There are a handful of big things to watch out for following Sir Philip Rutnam’s resignation as Home Office Permanent Secretary:

  1. Whether in laying out his case for constructive dismissal, evidence emerges that makes it impossible for Priti Patel to remain as home secretary.
  2. Whether other permanent secretaries and senior civil servants show solidarity with Rutnam, thus making it harder for Dominic Cummings to reform how they and civil servants support the Government, and harder for him to streamline the centre of government and the Cabinet Office.
  3. What the soon-to-be-published independent report into the scandal of the deportation of Windrush immigrants says about the competence of the Home Office and Rutnam’s stewardship of the Home Office (difficult to believe this will make painless reading for Rutnam).

Just to be clear, in the early days of Thatcher’s and Blair/Brown’s time in office, much of the senior civil service felt under siege, offended and bruised by new prime ministers who saw traditional Whitehall as resistant to the kind of radical change they wanted.

But the noise and tremors generated in the early days of the Johnson/Cummings administration are of a significantly greater magnitude.


That reflects the greater scale of their ambition to shake up Whitehall.

But for the avoidance of doubt, neither Johnson or Cummings would want this degree of conspicuous conflict with senior civil servants, because it frustrates rather than speeds the reforms they want.
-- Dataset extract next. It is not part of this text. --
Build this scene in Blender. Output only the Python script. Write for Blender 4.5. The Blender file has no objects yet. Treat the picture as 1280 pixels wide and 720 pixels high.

Paradoxically if their henchpeople or putative allies are briefing against civil servants, they are helping what Johnson and Cummings would see as the forces of reaction.

But the lesson of Thatcher and Blair/Brown is that in the end, prime ministers tend to get their way and Whitehall makes an accommodation, though getting there will definitely be harder and messier this time (not least because it is without precedent for a permanent secretary like Rutnam to sue the government for constructive dismissal).